Ahora, estos aspirantes menos titulados no pueden competir en las oposiciones con los aspirantes sobretitulados. Estos últimos, tras haber elegido entre una oferta universitaria disparatada aquella carrera que mejor atendía sus preferencias adolescentes, pero que no servía demanda social alguna, han pasado esos mismos años disfrutando. De paso, claro está, adquirían las habilidades necesarias que ahora utilizan para sacar la oposición. En unos años, Marlaska mediante, querrán ascender por la misma vía.

Es un despilfarro injusto, el equivalente a competir en una maratón tras haberse pasado un lustro entrenándola con una beca pagada por los demás competidores. Encima, éstos habrán de seguir pagándoles el premio: las «cuasi rentas» retributivas que, como demuestra la insólita proporción de aspirantes, paga ese tipo de plaza. Todo lo contrario, por cierto, de lo que sucede en las escalas altas de la Administración, donde ni llegan a cubrirse las plazas disponibles.

En un país sensato, el Proyecto de ley de la función pública sería una oportunidad para atajar este desbarajuste e impedir que aquellas personas con estudios superiores —incluso si no han llegado a graduarse— se presenten a estas oposiciones. Como mínimo, el haber cursado esos estudios debería ponderar negativamente.

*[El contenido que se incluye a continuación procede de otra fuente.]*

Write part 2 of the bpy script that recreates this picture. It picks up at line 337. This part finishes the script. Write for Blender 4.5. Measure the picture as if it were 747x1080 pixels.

Pero quizá no sea ésta una opinión mayoritaria, al menos entre la población lectora. Menos aún, por razones obvias, entre la universitaria. Lo cual no deja de ser una desgracia, pues convierte, de hecho, a gran parte de la universidad en una academia de oposiciones de bajo nivel.

En todo caso, el que fuese una opinión minoritaria explicaría por qué suceden estas cosas. No sería culpa de los marlasca de turno sino de la ciudadanía, sobre todo de la que se tiene por bien informada.